I’d like a lightweight sturdy digital camera to take out on days like this. It needs to be able to record colour faithfully, to have some exposure control so no point-&-shoot will do. There are turquoise patches between clouds, deep orange to red bits on them offset by grey-purples. The wet roads sometimes take on these colours too. I thought in a painterly way as the miles reeled by.
 
My fingers smell bitterly of Araldite.

Interesting BBC webpage covering a topic we discussed in a staff meeting entitled "teaching helplessness".

To derrailleur

-1 to 3°C.

Surprised: I was expecting a struggle when I decided to remove the broken off thread from a bolt-hole. especially when it’s been in there for a few years, and used through a winter. Amazing when it came out easily with a gentle twist of the pliars. Conditioning has let me not to expect that.
Anyway, I have so far fitted a Campagnolo AND a Shimano rear derrailleur to each of my bikes. The Campag one works perfectly, but the shimano is…typical shimano.
 
Both bikes have acquired shininess.
Talking of shine- I’m beginning to think that it’s a myth that magpies like shiney things.

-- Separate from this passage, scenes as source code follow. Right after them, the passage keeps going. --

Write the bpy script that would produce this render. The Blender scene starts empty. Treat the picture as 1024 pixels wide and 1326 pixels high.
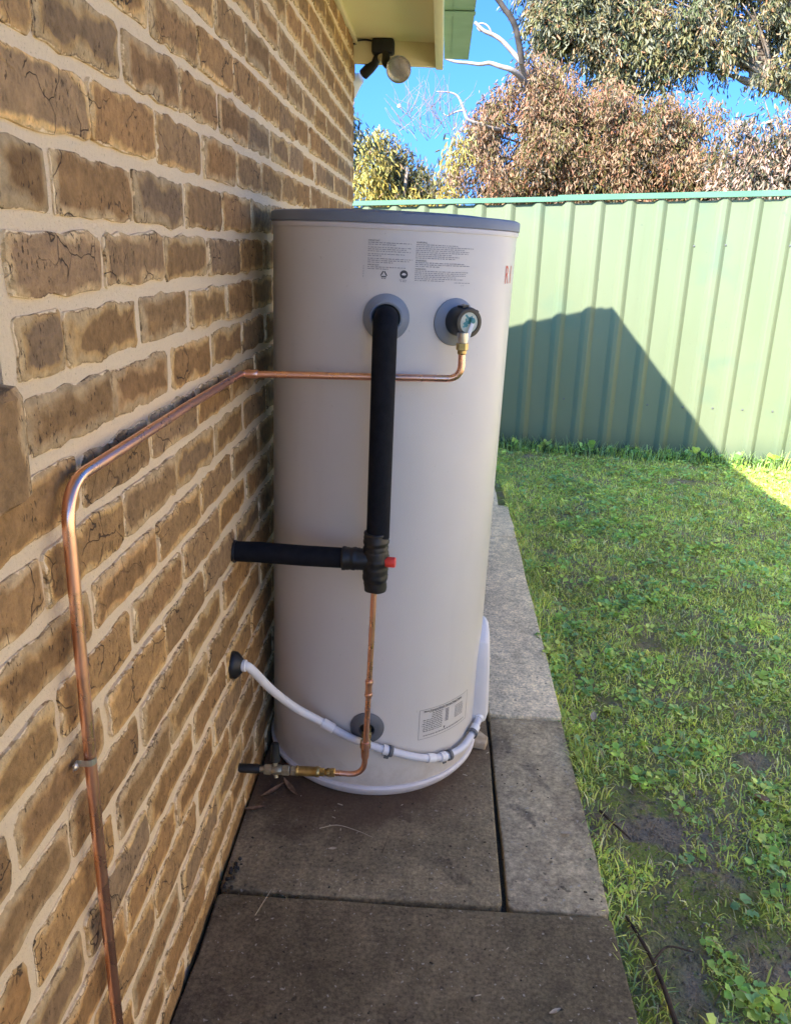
import bpy, bmesh, math, random
import numpy as np
from mathutils import Vector, Matrix, noise

random.seed(7)
rng = np.random.default_rng(7)
sc = bpy.context.scene
COL = sc.collection

# ------------------------------------------------------------------ camera
cam_d = bpy.data.cameras.new("camera")
cam = bpy.data.objects.new("camera", cam_d)
COL.objects.link(cam)
cam_d.sensor_fit = 'HORIZONTAL'
cam_d.sensor_width = 36.0
cam_d.lens = 1034.14 / 1024 * 36.0
cam_d.clip_start = 0.02
cam_d.clip_end = 3000
CAM = Vector((0.435, 0.0, 1.3258))
CR = Vector((0.99809, 0.05595, 0.02625))
CU = Vector((-0.04246, 0.31201, 0.94913))
CF = Vector((-0.04491, 0.94843, -0.31379))
mw = Matrix((CR, CU, -CF)).transposed().to_4x4()
mw.translation = CAM
cam.matrix_world = mw
sc.camera = cam

# ------------------------------------------------------------------ light
SUN = Vector((1.067, 1.496, -1.234)).normalized()      # direction the light travels
world = bpy.data.worlds.new("World")
sc.world = world
world.use_nodes = True
wn = world.node_tree.nodes
bg = wn.get('Background') or wn.new('ShaderNodeBackground')
sky = wn.new('ShaderNodeTexSky')
sky.sky_type = 'NISHITA'
sky.sun_disc = False
sky.sun_elevation = math.asin(-SUN.z)
sky.sun_rotation = math.atan2(-SUN.x, -SUN.y)
sky.altitude = 0
sky.air_density = 0.55
sky.dust_density = 3.0
sky.ozone_density = 6.0
tint = wn.new('ShaderNodeMix'); tint.data_type = 'RGBA'; tint.blend_type = 'MULTIPLY'
tint.inputs[0].default_value = 1.0
tint.inputs[7].default_value = (.27, .50, .76, 1)
world.node_tree.links.new(sky.outputs[0], tint.inputs[6])
world.node_tree.links.new(tint.outputs[2], bg.inputs[0])
bg.inputs[1].default_value = 0.12
sun_d = bpy.data.lights.new("sun", 'SUN')
sun_d.energy = 3.0
sun_d.angle = math.radians(0.5)
sun_d.color = (1.0, 0.93, 0.82)
sun = bpy.data.objects.new("sun", sun_d)
COL.objects.link(sun)
sun.location = (-6, -10, 12)
sun.rotation_euler = SUN.to_track_quat('-Z', 'Y').to_euler()
sc.view_settings.view_transform = 'Standard'
sc.view_settings.look = 'None'
sc.view_settings.gamma = 1.0
sc.view_settings.use_curve_mapping = False
sc.view_settings.exposure = 2.62
sc.cycles.use_denoising = True
sc.cycles.max_bounces = 8
sc.cycles.diffuse_bounces = 5

# ------------------------------------------------------------------ node helpers
def nd(nt, typ, ins=None, **props):
    n = nt.nodes.new(typ)
    for k, v in props.items():
        setattr(n, k, v)
    for k, v in (ins or {}).items():
        s = n.inputs[k]
        if isinstance(v, bpy.types.NodeSocket):
            nt.links.new(v, s)
        elif isinstance(v, bpy.types.Node):
            nt.links.new(v.outputs[0], s)
        else:
            s.default_value = v
    return n

def new_mat(name, rough=0.6, spec=0.5, metal=0.0, col=None):
    m = bpy.data.materials.new(name)
    m.use_nodes = True
    nt = m.node_tree
    b = nt.nodes['Principled BSDF']
    b.inputs['Roughness'].default_value = rough
    b.inputs['Specular IOR Level'].default_value = spec
    b.inputs['Metallic'].default_value = metal
    if col:
        b.inputs['Base Color'].default_value = (*col, 1)
    return m, nt, b

def c4(c): return (*c, 1.0)
def mix(nt, f, a, b, mode='MIX'):
    n = nt.nodes.new('ShaderNodeMix'); n.data_type = 'RGBA'; n.blend_type = mode
    for s, v in ((n.inputs[0], f), (n.inputs[6], a), (n.inputs[7], b)):
        if isinstance(v, bpy.types.NodeSocket): nt.links.new(v, s)
        elif isinstance(v, (tuple, list)): s.default_value = c4(v) if len(v) == 3 else v
        else: s.default_value = v
    return n.outputs[2]
def math_(nt, op, a, b=0.0, c=0.0):
    n = nt.nodes.new('ShaderNodeMath'); n.operation = op
    for s, v in zip(n.inputs, (a, b, c)):
        if isinstance(v, bpy.types.NodeSocket): nt.links.new(v, s)
        else: s.default_value = v
    return n.outputs[0]
def sstep(nt, v, lo, hi, a=0.0, b=1.0):
    n = nt.nodes.new('ShaderNodeMapRange'); n.interpolation_type = 'SMOOTHSTEP'
    for s, x in zip(n.inputs, (v, lo, hi, a, b)):
        if isinstance(x, bpy.types.NodeSocket): nt.links.new(x, s)
        else: s.default_value = x
    return n.outputs[0]
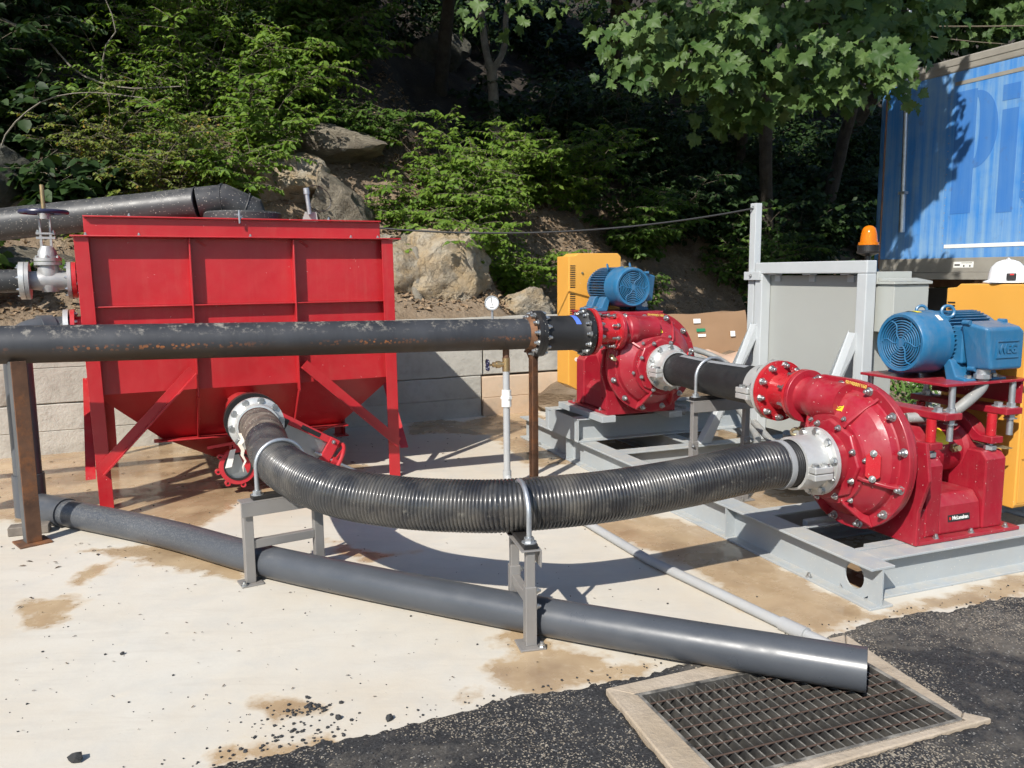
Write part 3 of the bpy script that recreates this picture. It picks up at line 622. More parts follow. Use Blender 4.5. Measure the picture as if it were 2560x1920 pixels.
# ---------------------------------------------------------------- level sensor bracket on the lid
ls = thing('level_sensor', 'grey level sensor on a folded metal bracket on top of the red tank', 'sensor', T(1.50,.45,ZT+.112), TK_A)
MB().prism([(-.07,0,0),(.07,0,0),(.055,0,.11),(-.03,0,.11)], (0,.006,0)).build('bracket', M['box_grey'], ls, 0)
MB().prism([(-.07,.008,0),(.24,.008,0),(.24,.10,0),(-.07,.10,0)], (0,0,.005)).build('bracket', M['box_grey'], ls, 0)
MB().cyl((.0,-.02,.09), (-.015,-.02,.24), .017, n=16).cyl((-.015,-.02,.24),(-.019,-.02,.285),.024,n=16).build('sensor', M['galv'], ls)
MB().tube([Vector((.075+.10*math.cos(t)-.02*math.sin(t), .03, .215+.095*math.sin(t))) for t in L(-2.6,3.3,40)], .0035, 6).build('cable_loop', M['black'], ls)
# ---------------------------------------------------------------- black inlet pipe over the tank
ip = thing('inlet_pipe', 'thick black plastic pipe elbowing down into the tank lid', 'pipe')
P0, P1, P2, P3, P4 = [T(*q) for q in ((-2.6,2.35,1.74),(.74,.85,2.095),(.93,.82,2.125),(1.12,.82,2.045),(1.15,.82,1.93))]
def pipe_seg(name, a, b, r, mat, par, n=36): return MB().cyl(a, b, r, n=n).build(name, mat, par)
RP = .122
pipe_seg('pipe', P0, P1, RP, M['hdpe'], ip); MB().tube([P1, P1.lerp(P2,.999), P3, P4], RP, 36).build('elbow', M['hdpe'], ip)
for q, d in ((P1, P1-P0), (P2, P3-P0), (P2.lerp(P3,.75), P3-P2)): MB().torus(q, d, RP+.001, .006, 40, 8).build('weld_bead', M['hdpe'], ip)
b = MB().lathe([(0,.30),(.105,.30),(.118,.285),(.120,.13)], T(1.06,.82,ZT+.113), (0,0,1), 48); b.build('flange', M['hdpe'], ip)
cl_ = MB().bar(T(.93,.02,ZT+.16), T(.93,.16,ZT+.17), .02, .012).cyl(T(.935,.0,ZT+.10), T(.935,.0,ZT+.19), .007, n=8); cl_.build('hold_down_clamp', M['galv'], ip)
# ---------------------------------------------------------------- gate valve left of the tank
gv = thing('gate_valve', 'silver gate valve with dark blue handwheel bolted to the tank side', 'valve', T(-.255,.30,1.525), TK_A)
vg = M['valve_grey']; ex = (1,0,0)
MB().lathe([(-.12,.058),(-.05,.066),(0,.072),(.05,.066),(.12,.058)], (0,0,0), ex, 32).build('body', vg, gv)
b = MB().lathe([(-.075,.05),(-.03,.066),(.06,.066),(.10,.062)], (0,0,0), (0,0,1), 32); b.build('body_neck', vg, gv)
for x0, m_ in ((-.135,'valve_grey'),(.108,'valve_grey')): MB().ring((x0,0,0), ex, .122, .05, 0, .024, 40).build('flange', M[m_], gv)
MB().ring((-.168,0,0), ex, .122, .05, 0, .030, 40).build('pipe_flange', M['cast_alu'], gv)
b = MB().cyl((0,0,.10),(0,0,.122),.082,n=32).cyl((0,0,.126),(0,0,.148),.082,n=32); b.build('bonnet_flange', vg, gv)
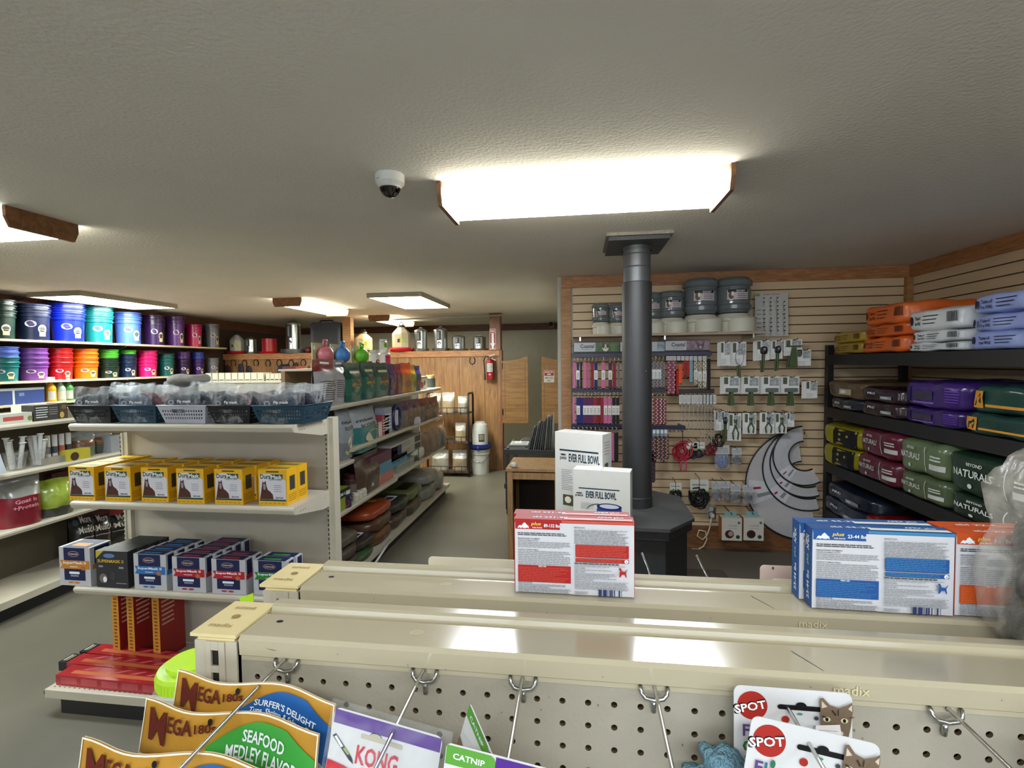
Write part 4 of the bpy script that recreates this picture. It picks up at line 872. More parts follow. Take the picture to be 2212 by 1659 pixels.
for i, (x0, x1) in enumerate(((1563, 1598), (1606, 1640), (1649, 1685), (1690, 1727))): tool_card(x0, 813, x1, 850, 'olive handled slicker brush on card, %s in the middle tool row' % ORD[i], 'brush', 'grooming tools in the middle row', 3)
tool_card(1741, 823, 1766, 860, 'little white card bundle at the right end of the middle tool row', None, 'grooming tools in the middle row', 3)
for i, (x0, y0, x1, y1, s) in enumerate(((1546, 887, 1559, 930, None), (1560, 888, 1573, 928, 'comb'), (1575, 893, 1601, 952, 'plier'), (1608, 892, 1634, 937, 'plier'), (1645, 891, 1673, 937, 'plier'), (1675, 892, 1700, 936, 'plier'), (1701, 891, 1716, 922, None))):
    tool_card(x0, y0, x1, y1, '%s on card, %s in the lower tool row' % ('nail clipper' if s == 'plier' else 'trimmer', ORD[i]), s, 'grooming tools in the lower row', 2)
# poster
A_ = at(1631, 727, Y=4.56); B_ = at(1704, 631, Y=4.56); w_, h_ = B_.x - A_.x, B_.z - A_.z
g = G(); g.box(0, 0, 0, w_, .003, h_, mat('#c6c6c2', .35, var=.02)); f = front(g, 0); f.text('GROOMING & CARE TOOLS', w_ * .25, h_ * .955, INK, w=w_ * .5)
f.rect(0.005, h_ * .93, w_ * .15, h_ * .985, ink('#8a9a5a'))
rd = random.Random(4)
for r_ in range(9):
    for c_ in range(4):
        if rd.random() < .9:
            x, y = w_ * (.25 + c_ * .2), h_ * (.86 - r_ * .095); q = rd.uniform(.3, 2.2)
            f.poly([(x - w_ * .05 * math.cos(q), y - .018 * math.sin(q)), (x - w_ * .05 * math.cos(q) + .004, y - .018 * math.sin(q)), (x + w_ * .05 * math.cos(q) + .004, y + .018 * math.sin(q)), (x + w_ * .05 * math.cos(q), y + .018 * math.sin(q))], INK); f.ell(x + w_ * .03, y + .01, .008, .006, ink('#4a5a44'), 8); f.rect(x - w_ * .05, y - .026, x + w_ * .05, y - .022, GREY)
for r_ in range(6): f.rect(w_ * .03, h_ * (.1 + r_ * .1), w_ * .17, h_ * (.1 + r_ * .1) + .004, INK)
tag(g.build('tool_poster', loc=A_, rot=(R(-2), 0, 0)), 'white poster with rows of small grooming tool pictures on the slat wall', 'poster')
# recovery cones
CONE = film('#dfe1e6', .66, .2, .03, .1)
def cone(cpx, cpy, Rp, rp, y, a0, a1, label, lab):
    c = at(cpx, cpy, Y=y); s = y / _cy / FPX; Ro, ri = Rp * s, rp * s
    t = empty('recovery_cone', c, label, 'recovery collar', 'clear recovery cones hung on the slat wall')
    n = 40; P = lambda r, a, d=0: (r * math.cos(a), -.05 * (1 - abs(math.sin(a))) * 0 + d, r * math.sin(a)); g = G()
    A = [R(a0 + (a1 - a0) * i / n) for i in range(n + 1)]
    g.add([P(ri, a) for a in A] + [P(Ro, a) for a in A], [(i, i + 1, n + 2 + i, n + 1 + i) for i in range(n)], CONE); g.build('clear_sheet', t)
    for nm, r in (('outer_edging', Ro), ('inner_edging', ri)):
        g = G(); g.tube([P(r, a) for a in A], .0065, mat('#141418', .5), 6); g.build(nm, t)
    if lab:
        g = G(); f = Face(g, lambda x, yy, o: Vector(((ri + (Ro - ri) * yy) * math.cos(x), -o - .0005, (ri + (Ro - ri) * yy) * math.sin(x))))
        f.rect(R(lab - 14), .1, R(lab + 14), .9, mat('#d3d4d8', .5), 6); f.rect(R(lab - 6), .55, R(lab - 3), .85, ink('#a3324a'), 2); f.rect(R(lab + 3), .15, R(lab + 8), .7, GREY, 2); g.build('printed_label', t)
cone(1738, 1047, 113, 48, 4.575, 98, 285, 'largest grey recovery cone sheet with black edging, outermost', 190)
cone(1745, 1012, 86, 62, 4.565, 105, 285, 'second largest recovery cone nested in the big one', 225)
cone(1743, 1000, 70, 50, 4.555, 105, 290, 'third recovery cone of the nested set', 225)
cone(1738, 985, 60, 30, 4.545, 95, 300, 'smallest recovery cone, innermost with printed label', 228)
g = G(); g.tube([at(1738, 937, Y=SY - .003), at(1738, 933, Y=4.40)], .004, BLACK, 6); tag(g.build('wall_hook'), 'dark hook that the recovery cones hang from', 'hook', 'dark wall hooks')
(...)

They are supposed to collect metal-foil, but in my 40+ years I have never seen this happen.
 
throat: why is it sore? There is no associated ill feeling, my mother says she has the same thing, it’s just there, sore but stable. Better keep a cap in the cycing tomorrow…

On exercise addiction

-1 to 7°C,, some ice

Someone suggested last week that I’m addicted to exercise. This is why I think I am not:
  • exercise is a physical need like drinking water or breathing, those who don’t get it tend to develop long chronic phyisical illnesses. 
  • Exercise is natural, we are evolved to do it
  • I exercise less than people who have physical jobs, farm labourers, builders etc. No-one accuses them of being addicated to work.
  • Lack of physical exercise is a health risk, it has to be balanced with the risk of injury,
  • Talking of balance, it’s an aspect of life that should be in balance with the rest,
  • It seems that only sedentary people would suggest such a thing
  • when I am out cycling: I see fields of blokes playing footaball; wind surfers; canoists; runners;
  • exercise makes everyone feel better

-4 and still cycling

-4 to 6°C +

Very cold, compared to what we’ve got used to. The temperature has dropped 20° in the last month. However there is no ice about because it’s so dry, there’s no water to freeze. I decided to cycle the 10 miles to work as usual, with a little trepidation, today. Tomorrow may be worse- the fog will be freezing, leaving a glassy layer of invisible ice on the road. On two wheels that is a bad thing, sometimes the wheels decide to try going in different directions. When they do that- I get dumped onto the road.
So, therefore, I will drive tomorrow. I don’t want to be dropping on the road in front of some driver who’s on their mobile, or like I saw this morning- peering through frosted windows unable to see. Mobile phone drivers are the biggest killers on the road today, worse than drunk drivers, maybe worse than teenage boy-racers even. They don’t seem to value their own lives.
 
It’s been a beautiful day though.

Important stuff in the news: Uzbekistan and; Andijon. It’s that forgotten massacre I talked of some time back. a worryingly underreported story.

Oily hands

9°C:; light N.

56 miles. Clear fresh and bright. Was there was a rally on, I was crossed by numbered 1970s sports cars, Alphas, Triumphs, Volvos and even a Mk1 Cortina. All of them muddy, and souped up the way they did back in the ’70s.
A spectator warned me of the risks in cycling, he’d broken his back when hit by a minibus.
Pauses to think and eat another jaffa cake.
It took another 2 hours to finally finish fixing that bike. BrakesbearingstyreschaincleangreaseAndSoOn…
 
Ice due tonight @ -1°C

Spokes and truth

10°C + all day…

Are people who true bicycle wheels just failed piano tuners?
It only takes a slight variation in tension on the spokes to cause an evantual breakage, especially with my 93Kg mass on the bike. My solution? Tap the spokes with a spanner and listen to changes in pitch, a higher pitch means a tighter spoke, lower= looser. If a spoke needs adjusting to make the wheel true, then make sure the ones either side are turned slightly as well to spread the stress. that way Wheels stay true, and breakages happen less often.
Looser spokes can be surprisingly troublesome, it’s as if the movement leads to metal fatigue, then failure. It’s the ones that are beyond the norm that are risky, either tight or loose.
Is this a metaphor for life?
 
 
 
 
er…no.
 
~

Split rim

16°C, windy & warm

The rear wheel is split on the rim – along the braking surface. That made for a nervous ride home. It could conceivably, burst open so that the rear tyre would explode. It’s not unsafe unless it happens in front of a big lorry or something. Oh well.

Now I’m home all safe.


…that Yamantaka Eye record is fantastic! I need ot hear it a few more times before I can say anything meaningful about it, but it makes you listen.